Extreme hopes are born from extreme misery.
— Bertrand Russell
During my sophomore year at Russellville High School, our Golden Tigers football team traveled to play a late-season game against the Athens Golden Eagles. This was a daunting task, as Athens was the two-time defending state champion and undefeated as they made ready for our invasion of their home turf. We, on the other hand, entered the game with a record of four wins and four losses. Not a terrible showing to that point, certainly, but rather an apt expression of our perfect mediocrity.
Athens had two players — running back Adolph Cosby and receiver Steve Parker — who at season’s end would be named not only to the first-team All-State squad selected annually by The Birmingham News, but also to The Orlando Sentinel’s All-Southern team. I still remember their names because we heard them from our coaches ad nauseam during practice all that week, to the point that by Friday, we were convinced that they were two of the four Horsemen of the Apocalypse. Even so, as our chartered bus pulled out of Russellville that evening, I think it’s safe to say that most of us had been imbued with the notion that this was a game we just might win.

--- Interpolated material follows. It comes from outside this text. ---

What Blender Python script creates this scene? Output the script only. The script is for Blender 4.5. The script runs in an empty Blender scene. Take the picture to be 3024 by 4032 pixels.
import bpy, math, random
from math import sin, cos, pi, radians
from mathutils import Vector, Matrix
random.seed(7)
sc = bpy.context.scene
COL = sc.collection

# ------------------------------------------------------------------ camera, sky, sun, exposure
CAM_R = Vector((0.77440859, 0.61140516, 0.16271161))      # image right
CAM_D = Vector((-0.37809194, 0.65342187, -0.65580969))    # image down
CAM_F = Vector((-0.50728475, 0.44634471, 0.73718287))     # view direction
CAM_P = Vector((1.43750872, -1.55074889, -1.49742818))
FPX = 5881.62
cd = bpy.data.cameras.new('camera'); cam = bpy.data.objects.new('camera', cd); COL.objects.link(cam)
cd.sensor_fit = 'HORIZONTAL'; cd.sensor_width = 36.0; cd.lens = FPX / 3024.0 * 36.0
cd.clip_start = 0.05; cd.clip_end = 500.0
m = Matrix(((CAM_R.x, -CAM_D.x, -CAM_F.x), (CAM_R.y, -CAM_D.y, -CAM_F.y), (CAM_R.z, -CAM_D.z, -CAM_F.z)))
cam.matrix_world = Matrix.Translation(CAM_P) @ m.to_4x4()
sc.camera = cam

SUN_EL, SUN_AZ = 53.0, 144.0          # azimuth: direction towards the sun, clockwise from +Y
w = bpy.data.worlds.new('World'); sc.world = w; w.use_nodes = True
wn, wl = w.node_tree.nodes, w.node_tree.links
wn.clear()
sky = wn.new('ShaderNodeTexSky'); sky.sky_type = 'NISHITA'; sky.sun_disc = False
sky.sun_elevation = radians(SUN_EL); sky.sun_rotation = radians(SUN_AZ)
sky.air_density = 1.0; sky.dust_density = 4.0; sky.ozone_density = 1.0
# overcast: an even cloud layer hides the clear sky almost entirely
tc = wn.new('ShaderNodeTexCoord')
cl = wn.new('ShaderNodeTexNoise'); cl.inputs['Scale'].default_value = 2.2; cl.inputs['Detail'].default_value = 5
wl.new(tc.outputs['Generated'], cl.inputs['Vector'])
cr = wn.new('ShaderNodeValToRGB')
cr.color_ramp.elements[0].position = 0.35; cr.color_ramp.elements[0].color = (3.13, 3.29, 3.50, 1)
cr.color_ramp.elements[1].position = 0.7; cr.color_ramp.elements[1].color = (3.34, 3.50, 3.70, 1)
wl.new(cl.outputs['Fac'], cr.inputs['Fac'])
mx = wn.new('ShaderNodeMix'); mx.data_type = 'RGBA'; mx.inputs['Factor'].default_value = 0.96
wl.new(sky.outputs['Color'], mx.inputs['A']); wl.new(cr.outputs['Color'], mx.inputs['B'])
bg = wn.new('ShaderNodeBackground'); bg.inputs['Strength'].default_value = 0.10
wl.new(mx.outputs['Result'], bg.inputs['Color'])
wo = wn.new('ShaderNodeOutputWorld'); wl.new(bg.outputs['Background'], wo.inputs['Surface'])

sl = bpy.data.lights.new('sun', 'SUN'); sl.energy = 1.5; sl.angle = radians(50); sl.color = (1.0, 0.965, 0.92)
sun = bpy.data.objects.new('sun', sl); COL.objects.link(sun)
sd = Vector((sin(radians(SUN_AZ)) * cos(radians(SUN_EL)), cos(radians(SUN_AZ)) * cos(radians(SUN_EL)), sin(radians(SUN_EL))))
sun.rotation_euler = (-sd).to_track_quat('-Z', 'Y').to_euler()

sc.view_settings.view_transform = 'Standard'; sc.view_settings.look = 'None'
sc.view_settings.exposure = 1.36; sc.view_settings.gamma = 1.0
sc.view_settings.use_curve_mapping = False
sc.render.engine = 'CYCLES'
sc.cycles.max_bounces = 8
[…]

It was perhaps with this in mind that our head coach conceived one last motivational ploy. Near the end of the 60-mile drive to Athens, one of the assistant coaches made his way down the aisle of the bus, handing each player a single piece of copy paper. On the paper, under the caption The Last Act of Defiance, was a cartoon drawing of an eagle swooping down, open talons extended, on a mouse. The mouse looked up at the eagle, its tiny paw raised with the middle finger extended in the universal sign of contempt. The mouse was flipping the eagle the bird.
I wish I could report that the ploy worked. To be sure, the cartoon both loosened and fired us up. At the end of his pregame speech in the locker room, Coach held up the cartoon.
“This is what I think of Athens,” he yelled. “How about y’all?” We nearly tore the door off its hinges getting out of there. We were ready.
Or so we thought. We played hard and kept it close through the first half, but in the second the Golden Eagles exposed our every flaw and pulled away to beat us 26-0.
I’ve been remembering that long-ago episode in the wake of Monday night’s “pitch party” staged for the benefit of a delegation from the Democratic National Committee. The group was in Birmingham for a daylong tour, in connection with our humble city’s emergence as one of five finalists — along with New York, Philadelphia, Phoenix and Columbus, Ohio — to host the Democrats’ national convention in 2016.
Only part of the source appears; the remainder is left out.